Question

A small rocket is fired from a launch pad 10 m above the ground with an initial velocity left angle 250 comma 450 comma 500 right angle ​m/s. A cross wind blowing to the north produces an acceleration of the rocket of 2.5 m divided by s squared. Assume the​ x-axis points​ east, the​ y-axis points​ north, the positive​ z-axis is vertical​ (opposite g), and the ground is horizontal. Answer parts a through d.
Find:
a/ Velocity and position vectors.b/ Determine the time of the flight and range of the rocketc/ Determine the maximum hight of the rocket.

Answer 1

Let $\vec r(t),\vec v(t),\vec a(t)$ denote the rocket's position, velocity, and acceleration vectors at time $t$.

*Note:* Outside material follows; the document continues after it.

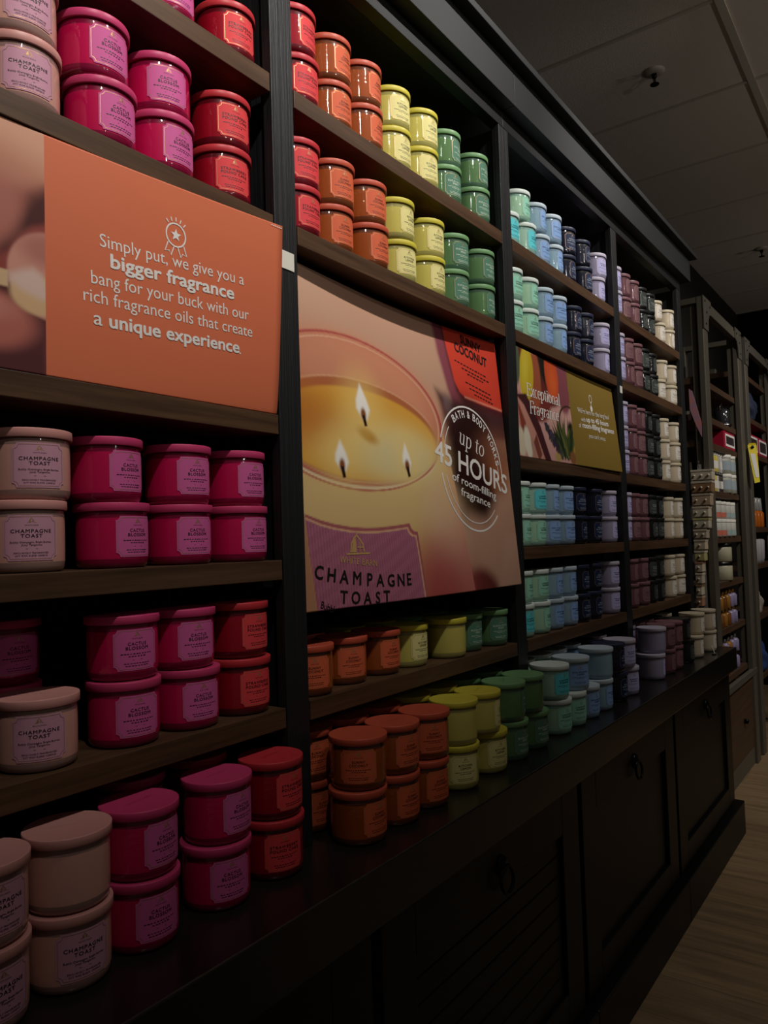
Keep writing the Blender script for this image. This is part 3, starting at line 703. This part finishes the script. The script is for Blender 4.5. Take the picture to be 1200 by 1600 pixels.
    q = Paint(X, Z, 'b56e86'); q.mix(.5+.5*np.sign(np.sin((X+.09*(Z-1.2))*2*np.pi/.0075)), 'a25e74')
    q2 = Paint(X, Z, '000000'); q2.c[:] = 0; q2.poly(lab2, 'ffffff', .001); a = q2.c[..., :1]
    p.c = p.c*(1-a)+q.c*a
    p.poly([(-.1, 1.345), (.060, 1.343), (.069, 1.269), (.088, 1.15), (-.1, 1.15)], 'b98361', .002)
t2 = thing('poster', 'tall poster of a three-wick candle burning, up to 45 hours', 'poster', (0, 0, 0))
poster_sheet('printed_board', .0575, .846, 1.176, 1.795, 330, 260, y2, paint2, 'c69a80', t2)
Lw, Lk, Lg = [], [], []
cx, cz, RO, RI = .655, 1.457, .1465, .1285
tl = math.radians(-11)
for a0, a1 in ((-1, 165), (197, 322)): stroke(Lw, arc(cx, cz, RO, RO, a0-10, a1-10, 60), .0042)
for a0, a1 in ((145, 172), (2, 22)): stroke(Lw, arc(cx, cz, RI, RI, a0-10, a1-10, 12), .0022)
stroke(Lw, arc(cx, cz, RI, RI, 190, 312, 50), .0022)
ring_txt = 'BATH & BODY WORKS'
wd = [.62 if c == ' ' else (1.25 if c == 'W' else .5 if c == '&' and False else 1.0) for c in ring_txt]
span = math.radians(117); tot = sum(wd); a = math.radians(133-10)
for c, w in zip(ring_txt, wd):
    am = a-span*w/tot/2; a -= span*w/tot
    if c != ' ': put_text(Lw, c, cx+.1295*math.cos(am), cz+.1295*math.sin(am), .0120*w, .0175, .02, rot=am-math.pi/2)
serif_text(Lw, 'up to', .662, 1.5165, .118, .040, tl-.03, .16, .11, .04)
put_text(Lw, '45 HOURS', .6575, 1.4575, .338, .048, .016, 1.0, tl)
put_text(Lw, 'of room-filling', .654, 1.4125, .208, .0245, .01, 1.0, tl)
put_text(Lw, 'fragrance', .652, 1.3855, .138, .0245, .01, 1.0, tl)
for ch, x, z, r in (('C', .0905, 1.2375, -.16), ('H', .122, 1.2315, -.15), ('A', .155, 1.2265, -.14), ('M', .190, 1.222, -.12), ('P', .226, 1.2175, -.10), ('A', .257, 1.2145, -.08), ('G', .290, 1.2125, -.05), ('N', .322, 1.2115, -.03), ('E', .349, 1.2115, 0.0)):
    put_text(Lk, ch, x, z+.005, None, .0230, .024, rot=r)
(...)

We're given its initial position

$\vec r(0)=\langle0,0,10\rangle\,\mathrm m$

and velocity

$\vec v(0)=\langle250,450,500\rangle\dfrac{\rm m}{\rm s}$

Immediately after launch, the rocket is subject to gravity, so its acceleration is

$\vec a(t)=\langle0,2.5,-g\rangle\dfrac{\rm m}{\mathrm s^2}$

where $g=9.8\frac{\rm m}{\mathrm s^2}$.

a. We can obtain the velocity and position vectors by respectively integrating the acceleration and velocity functions. By the fundamental theorem of calculus,

$\vec v(t)=\left(\vec v(0)+\displaystyle\int_0^t\vec a(u)\,\mathrm du\right)\dfrac{\rm m}{\rm s}$

$\vec v(t)=\left(\langle250,450,500\rangle+\langle0,2.5u,-gu\rangle\bigg|_0^t\right)\dfrac{\rm m}{\rm s}$

(the integral of 0 is a constant, but it ultimately doesn't matter in this case)

$\boxed{\vec v(t)=\langle250,450+2.5t,500-gt\rangle\dfrac{\rm m}{\rm s}}$

and

$\vec r(t)=\left(\vec r(0)+\displaystyle\int_0^t\vec v(u)\,\mathrm du\right)\,\rm m$

$\vec r(t)=\left(\langle0,0,10\rangle+\left\langle250u,450u+1.25u^2,500u-\dfrac g2u^2\right\rangle\bigg|_0^t\right)\,\rm m$

$\boxed{\vec r(t)=\left\langle250t,450t+1.25t^2,10+500t-\dfrac g2t^2\right\rangle\,\rm m}$

b. The rocket stays in the air for as long as it takes until $z=0$, where $z$ is the $z$-component of the position vector.

$10+500t-\dfrac g2t^2=0\implies t\approx102\,\rm s$

The range of the rocket is the distance between the rocket's final position and the origin (0, 0, 0):

$\boxed{\|\vec r(102\,\mathrm s)\|\approx64,233\,\rm m}$

c. The rocket reaches its maximum height when its vertical velocity (the $z$-component) is 0, at which point we have

$-\left(500\dfrac{\rm m}{\rm s}\right)^2=-2g(z_{\rm max}-10\,\mathrm m)$

$\implies\boxed{z_{\rm max}=125,010\,\rm m}$